}

Monday, June 01, 2009

Titanic opportunities

The last survivor of the sinking of the Titanic, Millvina Dean, died May 31, ending the world’s last living link with that long-ago tragedy that’s captured people’s imaginations for 97 years.

For some reason, this reminded me of something I’d forgotten about. It also made be think about how much the tragedy was used over the years to support one view or another.

When I was a kid, we were told that the ship carried a plaque declaring, “Not even God can sink this ship.” That was a total fabrication, based on an alleged incident in which a deckhand supposedly told a nervous boarding passenger, “God himself could not sink this ship.” Although even this account is doubted by many scholars, that doubt didn’t stop religious people from repeating it as a cautionary tale about the “sin of pride”, or about the folly of challenging their god.

Similarly, and less blatantly religious, some said that the ship was claimed to be “unsinkable”, and here the truth is murkier. But to the extent that anyone did think that, they were apparently only reflecting the common opinions of the time.

Where the use of the Titanic disaster as object lesson is closest to truth is probably in the suggestion that money—or, if you prefer, greed—led to the great loss of life. A double hull from the water line to the keel, which had been used in ship design for decades, wasn’t used, and neither were water-tight compartments and bulkheads, all of which may have saved Titanic. They were omitted to make the ship more open and less expensive to build.

Similarly, the number of lifeboats was the minimum required by regulation, again because this was the cheapest option. This is where the alleged assumption of unsinkability meets the charge of greed, and none of us can know for sure what was really behind it.

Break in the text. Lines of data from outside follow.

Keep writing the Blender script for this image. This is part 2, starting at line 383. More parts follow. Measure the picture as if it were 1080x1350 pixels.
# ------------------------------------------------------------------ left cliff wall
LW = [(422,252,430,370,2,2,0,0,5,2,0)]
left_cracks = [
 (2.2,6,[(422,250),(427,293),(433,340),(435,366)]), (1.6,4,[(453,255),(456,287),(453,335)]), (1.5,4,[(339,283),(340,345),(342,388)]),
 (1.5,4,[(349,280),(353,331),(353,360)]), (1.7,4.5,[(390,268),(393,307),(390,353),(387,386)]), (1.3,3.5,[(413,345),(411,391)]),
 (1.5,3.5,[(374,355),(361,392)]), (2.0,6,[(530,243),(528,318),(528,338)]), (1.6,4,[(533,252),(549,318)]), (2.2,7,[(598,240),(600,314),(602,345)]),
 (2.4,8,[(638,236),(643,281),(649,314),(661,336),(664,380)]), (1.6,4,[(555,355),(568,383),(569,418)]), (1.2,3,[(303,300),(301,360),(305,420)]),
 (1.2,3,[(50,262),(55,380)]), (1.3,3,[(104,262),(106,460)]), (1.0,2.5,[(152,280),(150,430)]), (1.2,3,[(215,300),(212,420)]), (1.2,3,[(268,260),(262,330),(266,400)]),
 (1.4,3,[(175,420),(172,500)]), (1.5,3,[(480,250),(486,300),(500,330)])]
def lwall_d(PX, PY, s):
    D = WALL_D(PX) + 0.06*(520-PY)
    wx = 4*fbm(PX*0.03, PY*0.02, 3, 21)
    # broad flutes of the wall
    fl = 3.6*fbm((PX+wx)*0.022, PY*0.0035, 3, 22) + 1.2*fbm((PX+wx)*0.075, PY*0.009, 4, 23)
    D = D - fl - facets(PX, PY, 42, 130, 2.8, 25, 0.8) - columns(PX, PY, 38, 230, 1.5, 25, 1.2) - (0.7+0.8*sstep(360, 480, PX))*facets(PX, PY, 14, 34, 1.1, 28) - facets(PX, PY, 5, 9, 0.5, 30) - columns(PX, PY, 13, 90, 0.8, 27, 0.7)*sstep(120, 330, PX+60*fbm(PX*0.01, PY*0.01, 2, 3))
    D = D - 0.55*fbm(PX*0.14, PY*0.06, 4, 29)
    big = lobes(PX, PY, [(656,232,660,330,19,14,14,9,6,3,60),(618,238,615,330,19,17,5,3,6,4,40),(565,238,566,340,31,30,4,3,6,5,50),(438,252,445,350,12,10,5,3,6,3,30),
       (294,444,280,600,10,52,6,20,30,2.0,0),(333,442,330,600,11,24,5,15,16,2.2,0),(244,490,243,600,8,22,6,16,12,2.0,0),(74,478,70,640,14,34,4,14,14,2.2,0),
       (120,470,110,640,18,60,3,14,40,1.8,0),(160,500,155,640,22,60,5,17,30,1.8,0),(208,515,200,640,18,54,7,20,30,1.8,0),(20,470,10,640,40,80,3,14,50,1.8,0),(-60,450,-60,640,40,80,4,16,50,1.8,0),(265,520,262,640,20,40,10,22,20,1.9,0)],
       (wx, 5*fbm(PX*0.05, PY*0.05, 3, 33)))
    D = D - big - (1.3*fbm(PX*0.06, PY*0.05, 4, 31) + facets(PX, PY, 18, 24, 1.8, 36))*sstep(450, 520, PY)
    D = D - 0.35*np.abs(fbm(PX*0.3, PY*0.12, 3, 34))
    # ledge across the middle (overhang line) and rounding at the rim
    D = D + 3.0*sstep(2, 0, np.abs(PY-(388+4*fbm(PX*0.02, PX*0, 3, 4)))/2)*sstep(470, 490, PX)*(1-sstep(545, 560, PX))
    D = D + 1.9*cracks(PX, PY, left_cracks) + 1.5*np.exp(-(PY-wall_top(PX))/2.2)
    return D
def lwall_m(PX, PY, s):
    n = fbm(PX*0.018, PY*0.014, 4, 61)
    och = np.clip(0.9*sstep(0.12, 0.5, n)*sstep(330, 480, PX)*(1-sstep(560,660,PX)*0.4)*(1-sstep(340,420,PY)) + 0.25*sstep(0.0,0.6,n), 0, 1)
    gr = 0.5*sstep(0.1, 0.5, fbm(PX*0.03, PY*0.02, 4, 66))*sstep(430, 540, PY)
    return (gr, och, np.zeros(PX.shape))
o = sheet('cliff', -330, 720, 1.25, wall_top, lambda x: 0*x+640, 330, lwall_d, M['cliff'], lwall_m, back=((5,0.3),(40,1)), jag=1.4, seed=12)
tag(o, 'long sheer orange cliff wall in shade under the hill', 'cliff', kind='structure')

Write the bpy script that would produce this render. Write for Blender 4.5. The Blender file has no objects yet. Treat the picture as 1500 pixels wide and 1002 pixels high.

However, we do know that out of 2,223 people on board that ship, only 706 survived: 68.2% died. More startling to me is the class bias: 75.5% of third class passengers died, 58.3% of second class passengers died, but only 39.5% of first class passengers died (76.2% of the crew died, too). These totals probably say a lot about those times.

The Titanic disaster has captured people’s imagination ever since it happened. That’s not likely to change, even with the death of the last survivor. Sadly, I doubt that the use of the disaster to prove some point will end, either. Some things, some human behaviours, don’t change.